Mary Corbin
Sies is an Associate Professor in the Department of American
Studies, an affiliate faculty member of the Women's Studies Program, and
Acting Director of the Graduate Program in Historic Preservation. A
specialist in material culture studies, she is an expert in the social,
cultural, architectural, and planning history of American suburbia. In
addition to AMST 205, she sometimes teaches AMST 211 (Technology and
American Values), AMST 330 (Critics of American Culture), and a course on
American Suburbia. In real life she is a sports fanatic, lover of the
great
outdoors, and intrepid explorer in search of obscure and remote
architectural sites. She resides in Gainesville, Florida, where
she and her husband spend their time serving their cat, Ollie, and
fashioning pointed artifacts to keep the alligators out of their suburban
backyard.
Greetings from Psyche A.
Williams a doctoral student in AMST who also
received her MA from the Department in December. Now to move away from
the 3rd person....I am studying how African-American women are
represented in museum exhibitions and hope to create a virtual ex for my
dissertation. I will be inundated with museum stuff this semester so by
the end I might qualify as a semi-guru. In my other life I like, no
love, watching t.v. and reading mysteries (especially the scary
suspenseful ones). Have a great semester.
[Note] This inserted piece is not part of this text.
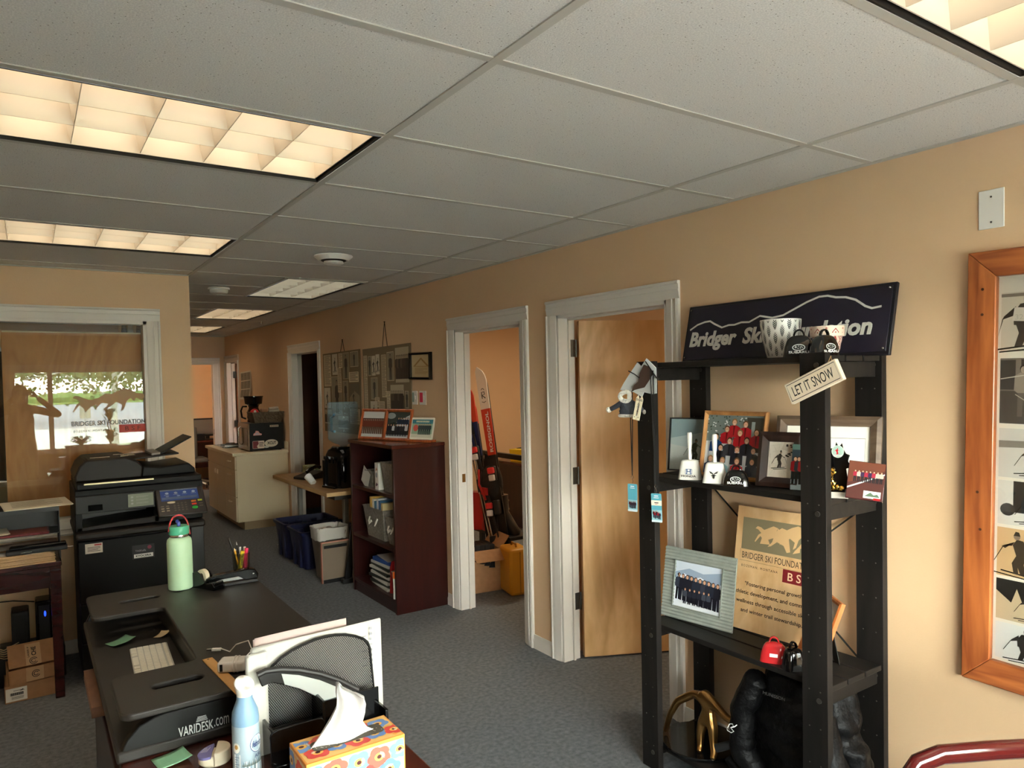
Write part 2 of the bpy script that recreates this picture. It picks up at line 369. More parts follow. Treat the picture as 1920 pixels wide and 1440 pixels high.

Hardcore gardener and Internet junkie, David Silver
is currently pursuing his masters in American Studies at the University
of Maryland, at College Park. His academic interests are dangerously
similar to his real life obsessions, and both usually revolve around
computers, the Internet, and virtual communities. A former resident of
sunny Los Angeles, David now resides in College Park, Maryland where he
can walk his dogs without fear of drive-bys.